We would like to maximize \(g(Y \mid \theta)\) (or \(\log g(Y \mid \theta)\))
Start with an initial estimate of the parameters \(\theta^{(0)}\)
While you haven’t converged yet, repeat the following two steps:
E step: compute \[ Q(\theta \mid \theta^{(n)}) = E[\log f(X \mid \theta) \mid Y, \theta^{(n)}] \]
M step: Let \(\theta^{(n+1)}\) be the solution to \[ \text{maximize}_\theta Q(\theta \mid \theta^{(n)}) \]
Our parameters are \(\theta\) and \(p\), with current estimates \(\theta^{(n)}\) and \(p^{(n)}\). The complete-data log likelihood is
\[ \log f(Y, Z \mid \theta, p) = \sum_{i=1}^n (1 - z_i) \log(\phi_{\theta_0}(y_i)) + z_i \log(\phi_{\theta_1}(y_i)) + \sum_{i=1}^n [(1 - z_i) \log(1 - p) + z_i \log p] \]
In the E step, we compute the expectation of \(\log f(y, z, \mid \theta)\), conditional on the observed values of \(y\) and the current estimate of \(\theta\), \(\theta^{(n)}\).
\[ \begin{align*} E[\log \;&f(Y, Z \mid \theta, p) \mid Y = y, \theta= \theta^{(n)}, p = p^{(n)}] \\ &= \sum_{i=1}^n \left[(1 - E[z_i \mid Y = y, \theta= \theta^{(n)}])\log(\phi_{\theta^{(n)}_0}(y_i)) + E[z_i \mid Y = y, \theta= \theta^{(n)}] \log(\phi_{\theta^{(n)}_1}(y_i))\right] +\\ &\quad \sum_{i=1}^n\left [(1 - E[z_i \mid Y = y, \theta= \theta^{(n)}]) \log(1 - p^{(n)}) + E[z_i \mid Y = y, \theta= \theta^{(n)}]\log p^{(n)}\right] \end{align*} \]

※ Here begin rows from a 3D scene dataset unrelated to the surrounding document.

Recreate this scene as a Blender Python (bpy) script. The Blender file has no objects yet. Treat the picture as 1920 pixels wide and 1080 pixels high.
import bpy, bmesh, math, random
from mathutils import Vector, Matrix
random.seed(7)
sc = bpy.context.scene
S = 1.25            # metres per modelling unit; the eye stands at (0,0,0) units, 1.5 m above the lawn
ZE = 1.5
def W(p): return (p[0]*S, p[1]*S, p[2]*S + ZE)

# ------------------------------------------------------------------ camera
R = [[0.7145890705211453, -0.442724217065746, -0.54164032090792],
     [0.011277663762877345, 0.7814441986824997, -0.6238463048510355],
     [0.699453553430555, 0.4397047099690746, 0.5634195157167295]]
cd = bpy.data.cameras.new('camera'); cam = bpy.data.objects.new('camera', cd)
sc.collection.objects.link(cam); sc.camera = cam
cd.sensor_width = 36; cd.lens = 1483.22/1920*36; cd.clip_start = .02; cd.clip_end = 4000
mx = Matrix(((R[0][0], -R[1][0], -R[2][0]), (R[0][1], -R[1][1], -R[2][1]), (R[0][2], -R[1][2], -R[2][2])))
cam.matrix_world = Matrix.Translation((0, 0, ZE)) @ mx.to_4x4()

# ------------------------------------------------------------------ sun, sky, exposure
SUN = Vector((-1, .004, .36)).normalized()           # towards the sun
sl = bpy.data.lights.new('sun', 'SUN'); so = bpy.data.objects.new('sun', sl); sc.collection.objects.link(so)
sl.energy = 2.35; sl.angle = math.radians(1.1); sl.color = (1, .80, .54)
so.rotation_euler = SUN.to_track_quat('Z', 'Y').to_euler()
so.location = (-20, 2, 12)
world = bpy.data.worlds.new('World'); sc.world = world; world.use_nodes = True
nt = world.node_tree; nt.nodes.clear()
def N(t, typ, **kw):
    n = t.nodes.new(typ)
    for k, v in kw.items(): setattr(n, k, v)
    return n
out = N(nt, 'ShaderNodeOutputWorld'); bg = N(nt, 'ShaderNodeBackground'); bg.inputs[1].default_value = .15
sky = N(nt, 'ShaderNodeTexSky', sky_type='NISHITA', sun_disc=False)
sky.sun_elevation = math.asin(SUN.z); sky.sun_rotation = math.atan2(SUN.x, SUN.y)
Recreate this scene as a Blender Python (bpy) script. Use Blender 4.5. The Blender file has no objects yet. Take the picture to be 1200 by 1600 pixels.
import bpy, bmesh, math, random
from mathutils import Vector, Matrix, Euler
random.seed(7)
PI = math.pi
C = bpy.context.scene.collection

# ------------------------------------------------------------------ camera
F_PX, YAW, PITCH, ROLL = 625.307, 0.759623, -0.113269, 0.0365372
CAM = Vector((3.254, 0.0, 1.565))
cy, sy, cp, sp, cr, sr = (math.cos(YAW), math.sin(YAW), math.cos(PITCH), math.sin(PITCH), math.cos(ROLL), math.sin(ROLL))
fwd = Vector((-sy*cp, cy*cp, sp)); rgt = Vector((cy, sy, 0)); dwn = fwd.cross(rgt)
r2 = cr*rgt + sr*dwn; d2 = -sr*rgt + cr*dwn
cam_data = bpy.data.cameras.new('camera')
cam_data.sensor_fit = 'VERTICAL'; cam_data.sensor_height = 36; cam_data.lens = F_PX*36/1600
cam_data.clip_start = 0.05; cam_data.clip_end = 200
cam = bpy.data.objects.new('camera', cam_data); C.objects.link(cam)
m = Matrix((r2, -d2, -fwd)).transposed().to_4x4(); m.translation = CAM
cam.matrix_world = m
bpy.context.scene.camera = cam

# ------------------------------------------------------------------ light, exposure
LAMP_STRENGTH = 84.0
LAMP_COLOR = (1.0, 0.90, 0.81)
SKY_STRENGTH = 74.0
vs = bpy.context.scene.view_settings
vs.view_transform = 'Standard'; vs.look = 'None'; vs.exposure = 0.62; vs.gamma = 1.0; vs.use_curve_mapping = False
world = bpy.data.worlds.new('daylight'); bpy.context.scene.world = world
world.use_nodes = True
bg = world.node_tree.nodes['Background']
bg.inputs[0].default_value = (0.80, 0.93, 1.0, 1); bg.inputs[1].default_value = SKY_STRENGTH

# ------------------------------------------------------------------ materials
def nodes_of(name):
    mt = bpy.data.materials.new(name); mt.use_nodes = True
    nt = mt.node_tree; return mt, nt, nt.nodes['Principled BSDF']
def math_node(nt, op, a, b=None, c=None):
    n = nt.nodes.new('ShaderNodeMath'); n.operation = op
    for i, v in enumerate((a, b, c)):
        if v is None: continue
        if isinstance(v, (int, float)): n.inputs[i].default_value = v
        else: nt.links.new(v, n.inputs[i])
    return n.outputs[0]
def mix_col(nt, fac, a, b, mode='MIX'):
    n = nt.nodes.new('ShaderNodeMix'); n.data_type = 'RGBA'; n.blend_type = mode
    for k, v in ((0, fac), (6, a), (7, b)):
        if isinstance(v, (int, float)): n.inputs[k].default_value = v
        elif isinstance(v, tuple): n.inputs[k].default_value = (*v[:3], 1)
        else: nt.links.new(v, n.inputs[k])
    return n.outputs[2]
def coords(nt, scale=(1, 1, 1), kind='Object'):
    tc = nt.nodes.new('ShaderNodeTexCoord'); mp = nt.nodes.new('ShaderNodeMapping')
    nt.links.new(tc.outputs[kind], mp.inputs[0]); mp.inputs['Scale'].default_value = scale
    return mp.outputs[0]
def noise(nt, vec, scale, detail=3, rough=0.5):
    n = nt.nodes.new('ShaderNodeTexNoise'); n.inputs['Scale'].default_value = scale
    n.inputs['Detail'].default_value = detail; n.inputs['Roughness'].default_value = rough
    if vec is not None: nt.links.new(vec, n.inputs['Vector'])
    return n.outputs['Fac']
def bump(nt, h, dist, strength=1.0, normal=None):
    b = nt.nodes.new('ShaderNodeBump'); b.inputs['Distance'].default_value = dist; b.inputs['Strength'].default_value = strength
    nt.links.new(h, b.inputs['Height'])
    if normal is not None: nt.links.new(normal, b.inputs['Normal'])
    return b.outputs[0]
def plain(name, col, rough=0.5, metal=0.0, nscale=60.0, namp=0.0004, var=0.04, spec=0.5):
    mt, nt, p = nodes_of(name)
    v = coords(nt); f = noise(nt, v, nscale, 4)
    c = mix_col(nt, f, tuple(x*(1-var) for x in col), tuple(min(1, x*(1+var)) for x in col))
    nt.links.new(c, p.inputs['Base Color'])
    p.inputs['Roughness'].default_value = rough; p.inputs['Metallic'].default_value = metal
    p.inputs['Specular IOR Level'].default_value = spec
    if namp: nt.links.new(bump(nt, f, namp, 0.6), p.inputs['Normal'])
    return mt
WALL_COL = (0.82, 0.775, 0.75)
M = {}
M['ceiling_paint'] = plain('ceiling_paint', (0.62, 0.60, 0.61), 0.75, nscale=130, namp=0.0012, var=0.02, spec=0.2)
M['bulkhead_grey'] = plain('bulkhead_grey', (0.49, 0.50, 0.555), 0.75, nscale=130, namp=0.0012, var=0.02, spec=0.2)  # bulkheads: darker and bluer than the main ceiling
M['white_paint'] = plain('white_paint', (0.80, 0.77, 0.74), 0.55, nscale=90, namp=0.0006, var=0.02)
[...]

Finally: \[ E[z_i \mid Y = y, \theta= \theta^{(n)}] = \frac{p^{(n)}\phi_{\theta^{(n)}_1}(y_i)}{p^{(n)}\phi_{\theta^{(n)}_1}(y_i) + (1 - p^{(n)})\phi_{\theta^{(n)}_0}(y_i)} \]
Suppose our current estimates are \(\theta_0^{(n)} = -1\), \(\theta_2^{(n)} = 2\), and \(p^{(n)} = .5\)
We can compute the quantities from the previous slide for the data we generated:
theta0 = -1
theta1 = 2
p = .5
expected_z = p * (dnorm(y, mean = theta1)) /
(p * (dnorm(y, mean = theta1)) + (1 - p) * dnorm(y, mean = theta0))
round(head(cbind(y, expected_z)), digits = 3)## y expected_z
## [1,] -0.488 0.049
## [2,] -1.610 0.002
## [3,] 2.379 0.996
## [4,] 0.785 0.702
## [5,] -0.875 0.016
## [6,] 2.955 0.999You can either go through the analysis, or you can notice that maximizing \(E[\log f(Y, Z \mid \theta, p) \mid Y = y, \theta = \theta^{(n)}, p = p^{(n)}]\) is simply a problem of estimating the mean of a normal distribution with weights on the samples.
If we let \(\gamma_i = E[z_i \mid Y = y, \theta= \theta^{(n)}]\), then our new parameters are \[ \begin{align*} \theta^{(n+1)}_0 &= \frac{\sum_{i=1}^n (1 - \gamma_i) y_i}{\sum_{i=1}^n (1 - \gamma_i)}\\ \theta^{(n+1)}_1 &= \frac{\sum_{i=1}^n \gamma_i y_i}{\sum_{i=1}^n \gamma_i}\\ p^{(n+1)} &= \sum_{i=1}^n \gamma_i / n \end{align*} \]
Let’s look at what the M step looks like on our data.
Remember our previous parameter estimates were \(\theta_0^{(n)} = -1\), \(\theta_2^{(n)} = 2\), and \(p^{(n)} = .5\). The true centers are at \(-2\) and \(3\).
## [1] 2.88475## [1] -1.599996## [1] 0.536838We can prove that EM is an ascent algorithm
Tends to converge rather slowly
No guarantee of getting a global maximum of the likelihood (but sometimes this is a good thing…)
When is this useful?
When it is easy to get distributions over the missing variables given the current parameter estimates.
When the problem simplifies after introduction of the missing variables.
These two conditions often hold in latent variable models, which also tend not to be convex.